PROBLEM REQUIREMENTS: Give back, exactly as written, the lines from the beginning of the listing through the one that contains "except Exception: pass".

DATASET RECORDS:
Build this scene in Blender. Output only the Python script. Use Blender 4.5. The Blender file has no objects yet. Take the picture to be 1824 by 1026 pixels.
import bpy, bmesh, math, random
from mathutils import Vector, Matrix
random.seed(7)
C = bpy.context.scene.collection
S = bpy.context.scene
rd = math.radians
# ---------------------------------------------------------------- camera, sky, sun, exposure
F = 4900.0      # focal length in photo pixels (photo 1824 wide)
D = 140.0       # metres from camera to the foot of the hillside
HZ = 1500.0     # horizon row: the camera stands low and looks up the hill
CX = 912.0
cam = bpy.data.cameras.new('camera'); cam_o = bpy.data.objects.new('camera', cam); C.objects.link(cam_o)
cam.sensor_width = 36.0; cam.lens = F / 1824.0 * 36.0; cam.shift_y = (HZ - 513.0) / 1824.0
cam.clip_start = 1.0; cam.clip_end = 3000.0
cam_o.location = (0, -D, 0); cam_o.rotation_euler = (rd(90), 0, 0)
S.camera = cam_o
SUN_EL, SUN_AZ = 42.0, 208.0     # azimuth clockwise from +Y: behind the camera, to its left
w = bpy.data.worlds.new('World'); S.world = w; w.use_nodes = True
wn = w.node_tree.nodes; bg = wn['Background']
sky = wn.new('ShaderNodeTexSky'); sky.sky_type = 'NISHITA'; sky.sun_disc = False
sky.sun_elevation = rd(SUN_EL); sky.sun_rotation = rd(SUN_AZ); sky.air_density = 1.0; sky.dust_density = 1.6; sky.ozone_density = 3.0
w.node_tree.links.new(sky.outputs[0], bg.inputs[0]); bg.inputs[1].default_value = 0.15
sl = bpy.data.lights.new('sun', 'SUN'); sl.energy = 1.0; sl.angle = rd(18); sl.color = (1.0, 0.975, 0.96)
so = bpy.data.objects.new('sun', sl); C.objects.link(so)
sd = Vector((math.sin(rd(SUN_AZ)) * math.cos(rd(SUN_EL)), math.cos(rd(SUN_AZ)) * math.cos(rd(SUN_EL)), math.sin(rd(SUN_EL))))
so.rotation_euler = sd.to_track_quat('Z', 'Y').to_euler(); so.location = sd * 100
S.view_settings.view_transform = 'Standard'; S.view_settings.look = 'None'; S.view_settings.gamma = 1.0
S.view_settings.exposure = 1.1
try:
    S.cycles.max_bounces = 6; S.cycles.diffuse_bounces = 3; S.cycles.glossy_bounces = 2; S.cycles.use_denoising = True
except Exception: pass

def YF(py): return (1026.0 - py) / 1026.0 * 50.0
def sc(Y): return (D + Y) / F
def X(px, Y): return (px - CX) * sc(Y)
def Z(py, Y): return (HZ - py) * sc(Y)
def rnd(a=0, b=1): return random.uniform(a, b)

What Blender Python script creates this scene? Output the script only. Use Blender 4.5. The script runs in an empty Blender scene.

SOLUTION FOR THIS TASK:
Build this scene in Blender. Output only the Python script. Use Blender 4.5. The Blender file has no objects yet. Take the picture to be 1824 by 1026 pixels.
import bpy, bmesh, math, random
from mathutils import Vector, Matrix
random.seed(7)
C = bpy.context.scene.collection
S = bpy.context.scene
rd = math.radians
# ---------------------------------------------------------------- camera, sky, sun, exposure
F = 4900.0      # focal length in photo pixels (photo 1824 wide)
D = 140.0       # metres from camera to the foot of the hillside
HZ = 1500.0     # horizon row: the camera stands low and looks up the hill
CX = 912.0
cam = bpy.data.cameras.new('camera'); cam_o = bpy.data.objects.new('camera', cam); C.objects.link(cam_o)
cam.sensor_width = 36.0; cam.lens = F / 1824.0 * 36.0; cam.shift_y = (HZ - 513.0) / 1824.0
cam.clip_start = 1.0; cam.clip_end = 3000.0
cam_o.location = (0, -D, 0); cam_o.rotation_euler = (rd(90), 0, 0)
S.camera = cam_o
SUN_EL, SUN_AZ = 42.0, 208.0     # azimuth clockwise from +Y: behind the camera, to its left
w = bpy.data.worlds.new('World'); S.world = w; w.use_nodes = True
wn = w.node_tree.nodes; bg = wn['Background']
sky = wn.new('ShaderNodeTexSky'); sky.sky_type = 'NISHITA'; sky.sun_disc = False
sky.sun_elevation = rd(SUN_EL); sky.sun_rotation = rd(SUN_AZ); sky.air_density = 1.0; sky.dust_density = 1.6; sky.ozone_density = 3.0
w.node_tree.links.new(sky.outputs[0], bg.inputs[0]); bg.inputs[1].default_value = 0.15
sl = bpy.data.lights.new('sun', 'SUN'); sl.energy = 1.0; sl.angle = rd(18); sl.color = (1.0, 0.975, 0.96)
so = bpy.data.objects.new('sun', sl); C.objects.link(so)
sd = Vector((math.sin(rd(SUN_AZ)) * math.cos(rd(SUN_EL)), math.cos(rd(SUN_AZ)) * math.cos(rd(SUN_EL)), math.sin(rd(SUN_EL))))
so.rotation_euler = sd.to_track_quat('Z', 'Y').to_euler(); so.location = sd * 100
S.view_settings.view_transform = 'Standard'; S.view_settings.look = 'None'; S.view_settings.gamma = 1.0
S.view_settings.exposure = 1.1
try:
    S.cycles.max_bounces = 6; S.cycles.diffuse_bounces = 3; S.cycles.glossy_bounces = 2; S.cycles.use_denoising = True
except Exception: pass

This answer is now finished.